### EXERCISE DETAILS
Pick out the lines below that contain the string "Blender" and copy them all.

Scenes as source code
━━━━━━━━━━

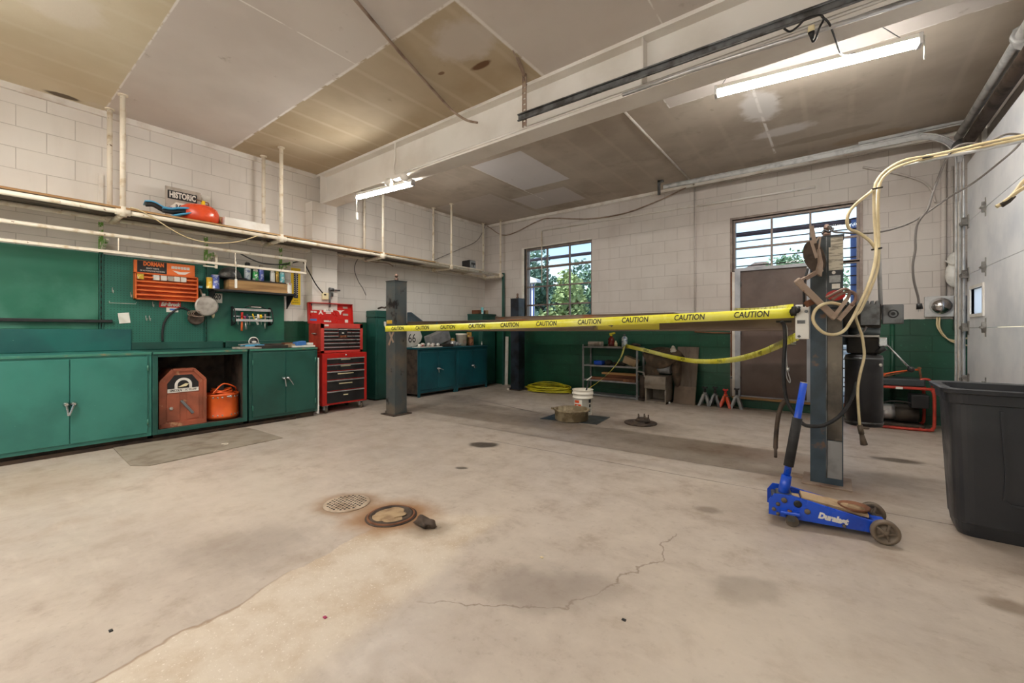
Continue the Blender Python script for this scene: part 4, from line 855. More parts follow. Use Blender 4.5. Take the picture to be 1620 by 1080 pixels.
# ---- orange drawer rack
y0, y1, z0, z1 = 1.155, 1.72, 1.450, 1.848; XD = XB+.075
t = thing('parts_rack', (XB,(y0+y1)/2,z0), 'orange metal parts rack with a black header on the pegboard', 'rack')
b = MB(); b.box(XB-.01, XB, y0, y1, z0, z1-.11); b.box(XB, XD, y0, y0+.012, z0, z1-.11); b.box(XB, XD, y1-.012, y1, z0, z1-.11); b.box(XB, XD, y0, y1, z0, z0+.01); b.box(XB, XD, y0, y1, z1-.12, z1-.11); b.build('case', 'orange_cab', t)
n = 6
for k in range(1, n):
    z = z0+(z1-.11-z0)*k/n
    b = MB().box(XB, XD-.008, y0+.012, y1-.012, z, z+.004); b.box(XD-.012, XD-.006, y0+.012, y1-.012, z-.002, z+.014); b.build('shelf', 'orange_cab', t)
hd = MB().box(XB-.01, XB+.03, y0, y1-.02, z1-.105, z1+.03, .003).build('header', 'orange_cab', t)
ym = y0+.28; MB().box(XB+.03, XB+.032, y0+.025, ym, z1-.1, z1+.027).build('black_panel', 'label_black', hd)
text('lettering', 'DORMAN', .062, (XB+.032,(y0+.03+ym)/2+.01,z1-.005), (0,1,0), (0,0,1), 'orange_cab', hd, .66, bold=.003)
text('lettering', 'READY PARTS', .022, (XB+.032,(y0+.03+ym)/2,z1-.052), (0,1,0), (0,0,1), 'paper', hd, .8)
text('lettering', 'OE AUTOMOTIVE FASTENERS', .021, (XB+.032,(y0+.03+ym)/2,z1-.08), (0,1,0), (0,0,1), 'paper', hd, .78)
for k, ch in enumerate('DORMAN'):
    yy = ym+.055+k*.029; MB().box(XB+.03, XB+.0315, yy-.012, yy+.012, z1-.03, z1-.002).build('letter_tile', 'paper', hd); text('lettering', ch, .024, (XB+.0315,yy,z1-.016), (0,1,0), (0,0,1), 'label_grey', hd, .8)
MB().prism([(ym+.05,z1-.05), (ym+.13,z1-.062), (ym+.22,z1-.052), (ym+.17,z1-.088), (ym+.11,z1-.09)], 'x', XB+.03, XB+.0315).build('wing_mark', 'paper', hd)
for k, (yy, m) in enumerate(((1.20,'can_yellow'), (1.335,'paper'), (1.40,'paper'), (1.46,'paper_grey'), (1.52,'paper'), (1.58,'paper'))):
    o = MB().box(XB+.005, XD-.004, yy-.027, yy+.027, z1-.178, z1-.122, .002).build('parts_box', m, None, loc=(XD-.03,yy,z1-.178)); tag(o, ['yellow parts box on the top row of the orange rack', 'small white parts box, first white one on the orange rack', 'small white parts box, second white one on the orange rack', 'greyish parts box in the middle of the orange rack top row', 'small white parts box just right of the greyish one', 'last white parts box on the orange rack top row'][k], 'box', 'parts boxes on the orange rack')
# small signs and tools
t = thing('sticker_sign', (XB,1.474,1.415), 'red sign with white script under the orange rack', 'sign'); MB().box(XB-.008, XB-.002, 1.375, 1.573, 1.376, 1.444, .001).build('plate', 'red', t)
text('lettering', 'Edelbrock', .056, (XB-.001,1.474,1.41), (0,1,0), (0,0,1), 'paper', t, .74, .3, .003, ext=.0012)
t = thing('sticker_sign', (XB,1.48,1.36), 'small pale card half hidden under the red script sign', 'sign'); MB().box(XB-.01, XB-.006, 1.44, 1.55, 1.325, 1.376).build('card', 'paper', t); MB().box(XB-.006, XB-.005, 1.47, 1.54, 1.345, 1.365).build('print', 'blue_box', t)
a = at(338,470,x=XB); t = thing('number_plate', a, 'white plate numbered 220 half hidden by the black shelf bracket', 'sign'); MB().box(XB-.012, XB-.006, 1.868, 1.992, 1.455, 1.572, .001).build('plate', 'paper', t)
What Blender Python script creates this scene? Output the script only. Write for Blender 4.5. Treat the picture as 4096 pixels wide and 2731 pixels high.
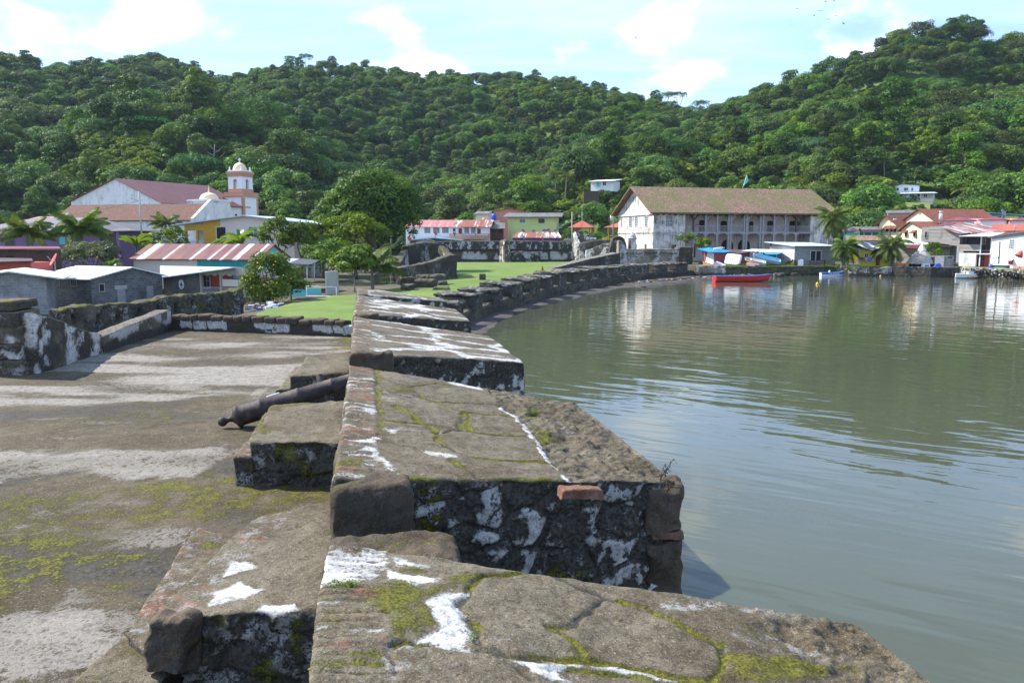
import bpy, bmesh, math, random
import numpy as np
from mathutils import Vector, Matrix

for _o in list(bpy.data.objects):
 bpy.data.objects.remove(_o)
S = bpy.context.scene
COL = S.collection

# camera
FPX, CX, CY, HOR, EYE = 3137.0, 2048.0, 1365.5, 950.0, 5.4
PITCH = math.atan((CY - HOR) / FPX)
cam_d = bpy.data.cameras.new('camera')
cam = bpy.data.objects.new('camera', cam_d)
COL.objects.link(cam)
cam.location = (0, 0, EYE)
cam.rotation_euler = (math.pi / 2 - PITCH, 0, 0)
cam_d.sensor_width = 36.0
cam_d.lens = FPX / 4096 * 36.0
cam_d.clip_start = 0.1
cam_d.clip_end = 6000
S.camera = cam

# sun and sky
SUN_AZ, SUN_EL = math.radians(-69), math.radians(44)      # azimuth clockwise from +Y
to_sun = Vector((math.sin(SUN_AZ) * math.cos(SUN_EL), math.cos(SUN_AZ) * math.cos(SUN_EL), math.sin(SUN_EL)))
sun_d = bpy.data.lights.new('sun', 'SUN')
sun_d.energy = 4.8
sun_d.angle = math.radians(0.55)
sun_d.color = (1.0, 0.95, 0.87)
sun = bpy.data.objects.new('sun', sun_d)
COL.objects.link(sun)
sun.location = (-30, 10, 60)
sun.rotation_euler = (-to_sun).to_track_quat('-Z', 'Y').to_euler()

W = bpy.data.worlds.new('World')
S.world = W
W.use_nodes = True
wt = W.node_tree
wt.nodes.clear()

def wn(kind, **kw):
 n = wt.nodes.new(kind)
 for k, v in kw.items():
  setattr(n, k, v)
 return n

def wl(a, b):
 wt.links.new(a, b)

def wmath(op, a, b=None, clamp=False):
 n = wn('ShaderNodeMath', operation=op, use_clamp=clamp)
 for i, v in enumerate((a, b)):
  if v is None:
   continue
  if isinstance(v, (int, float)):
   n.inputs[i].default_value = v
  else:
   wl(v, n.inputs[i])
 return n.outputs[0]

sky = wn('ShaderNodeTexSky', sky_type='NISHITA', sun_disc=False)
sky.sun_elevation = SUN_EL
sky.sun_rotation = SUN_AZ % (2 * math.pi)
sky.air_density = 1.0
sky.dust_density = 0.25
sky.ozone_density = 2.0
geo = wn('ShaderNodeTexCoord')
sep = wn('ShaderNodeSeparateXYZ')
wl(geo.outputs['Generated'], sep.inputs[0])
dx, dy, dz = sep.outputs
zc = wmath('MAXIMUM', dz, 0.02)
zc2 = wmath('ADD', zc, 0.10)
pl = wn('ShaderNodeCombineXYZ')
wl(wmath('DIVIDE', dx, zc2), pl.inputs[0])
wl(wmath('DIVIDE', dy, zc2), pl.inputs[1])

def wnoise(vec, scale, detail=6, rough=0.6, dist=0.0):
 n = wn('ShaderNodeTexNoise')
 n.inputs['Scale'].default_value = scale
 n.inputs['Detail'].default_value = detail
 n.inputs['Roughness'].default_value = rough
 n.inputs['Distortion'].default_value = dist
 wl(vec, n.inputs['Vector'])
 return n.outputs['Fac']

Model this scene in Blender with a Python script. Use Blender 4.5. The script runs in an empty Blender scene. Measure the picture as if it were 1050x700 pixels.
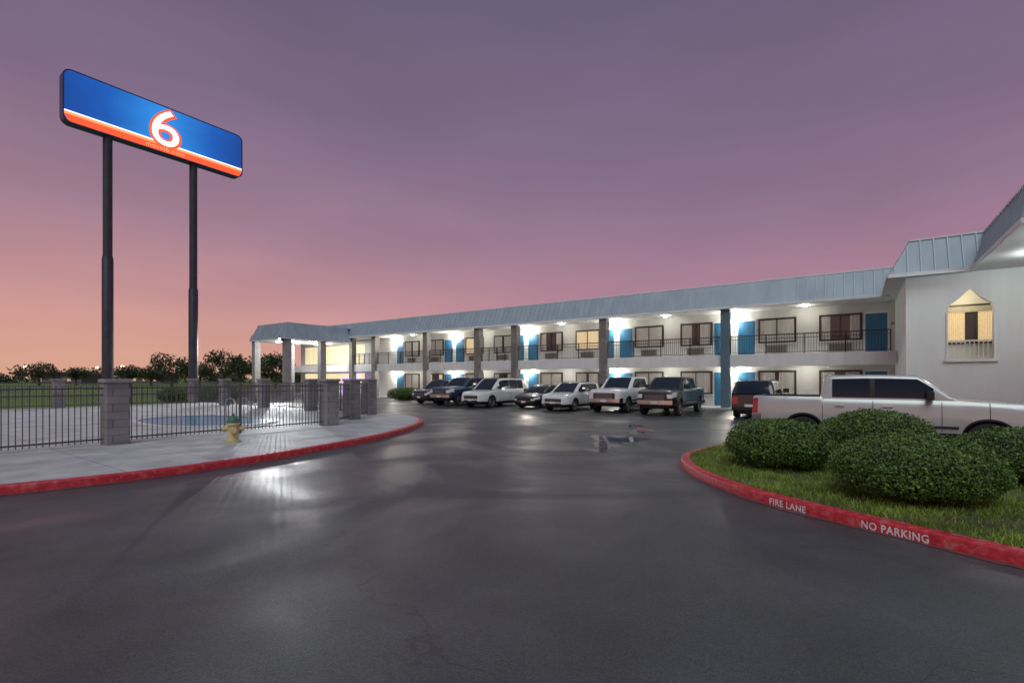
import bpy, bmesh, math, random
import numpy as np
from mathutils import Vector, Matrix
random.seed(7); rng=np.random.default_rng(7)
S=bpy.context.scene
A0=math.radians(-35.3); CX,SX=math.cos(A0),math.sin(A0)
def W0(x,y): return (17.2+CX*x-SX*y, 22+SX*x+CX*y)      # site frame
BO=(19.0,24.53)                                          # building frame origin
def srgb(r,g,b):
    f=lambda c:(c/255/12.92) if c/255<=.04045 else ((c/255+.055)/1.055)**2.4
    return (f(r),f(g),f(b))
# ------------------------------------------------------------ materials
def M(name,col,rough=.6,metal=0,var=.12,scale=2.5,bump=0,bscale=60,emit=0,ecol=None,coat=0,island=0,spec=.5,var2=0,streak=0):
    m=bpy.data.materials.new(name); m.use_nodes=True; nt=m.node_tree; N=nt.nodes; Lk=nt.links
    p=N['Principled BSDF']; p.inputs['Roughness'].default_value=rough; p.inputs['Metallic'].default_value=metal
    p.inputs['Coat Weight'].default_value=coat; p.inputs['Coat Roughness'].default_value=.05
    p.inputs['Specular IOR Level'].default_value=spec
    tc=N.new('ShaderNodeTexCoord'); n=N.new('ShaderNodeTexNoise'); n.inputs['Scale'].default_value=scale; n.inputs['Detail'].default_value=6
    if streak:
        mp=N.new('ShaderNodeMapping'); mp.inputs['Scale'].default_value=(1,1,.12); Lk.new(tc.outputs['Object'],mp.inputs[0]); Lk.new(mp.outputs[0],n.inputs['Vector'])
    else: Lk.new(tc.outputs['Object'],n.inputs['Vector'])
    fac=n.outputs['Fac']
    r=N.new('ShaderNodeMapRange'); r.inputs[1].default_value=.3; r.inputs[2].default_value=.7
    r.inputs[3].default_value=1-var; r.inputs[4].default_value=1+var; Lk.new(fac,r.inputs[0]); val=r.outputs[0]
    if island:
        g=N.new('ShaderNodeNewGeometry'); r2=N.new('ShaderNodeMapRange'); r2.inputs[3].default_value=1-island; r2.inputs[4].default_value=1+island
        Lk.new(g.outputs['Random Per Island'],r2.inputs[0]); mu=N.new('ShaderNodeMath'); mu.operation='MULTIPLY'; Lk.new(val,mu.inputs[0]); Lk.new(r2.outputs[0],mu.inputs[1]); val=mu.outputs[0]
    mx=N.new('ShaderNodeVectorMath'); mx.operation='SCALE'; mx.inputs[0].default_value=col; Lk.new(val,mx.inputs['Scale'])
    Lk.new(mx.outputs[0],p.inputs['Base Color'])
    if bump:
        nb=N.new('ShaderNodeTexNoise'); nb.inputs['Scale'].default_value=bscale; nb.inputs['Detail'].default_value=4; Lk.new(tc.outputs['Object'],nb.inputs['Vector'])
        b=N.new('ShaderNodeBump'); b.inputs['Strength'].default_value=bump; b.inputs['Distance'].default_value=.02; Lk.new(nb.outputs[0],b.inputs['Height']); Lk.new(b.outputs[0],p.inputs['Normal'])
    if emit:
        p.inputs['Emission Color'].default_value=(*(ecol or col),1); p.inputs['Emission Strength'].default_value=emit
    return m
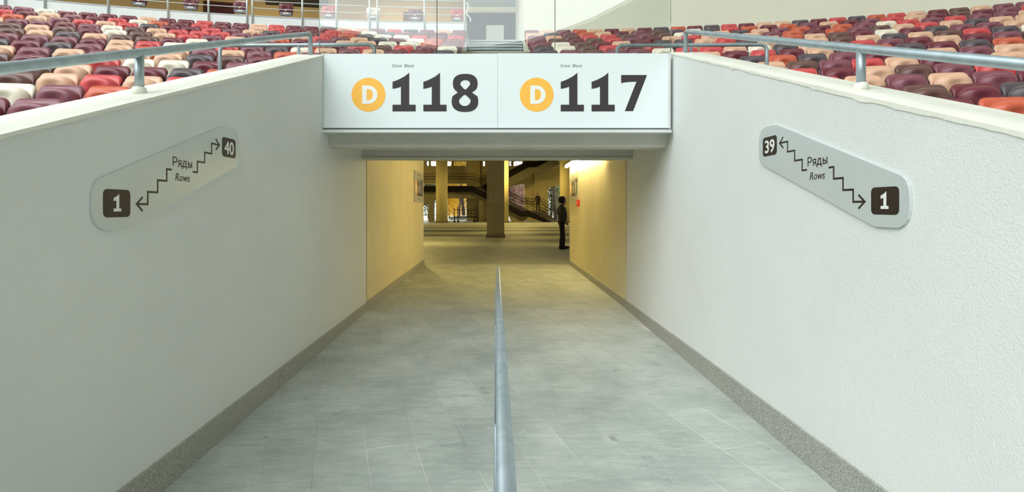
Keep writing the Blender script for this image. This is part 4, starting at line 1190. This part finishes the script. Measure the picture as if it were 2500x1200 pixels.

━━━━━━━━━━

### RESPONSE TO THIS TASK
Continue the Blender Python script for this scene: part 4, from line 855. More parts follow. Use Blender 4.5. Take the picture to be 1620 by 1080 pixels.
What Blender Python script creates this scene? Output the script only. Write for Blender 4.5. Treat the picture as 4096 pixels wide and 2731 pixels high.
Model this scene in Blender with a Python script. Use Blender 4.5. The script runs in an empty Blender scene. Measure the picture as if it were 1050x700 pixels.
Keep writing the Blender script for this image. This is part 4, starting at line 1190. This part finishes the script. Measure the picture as if it were 2500x1200 pixels.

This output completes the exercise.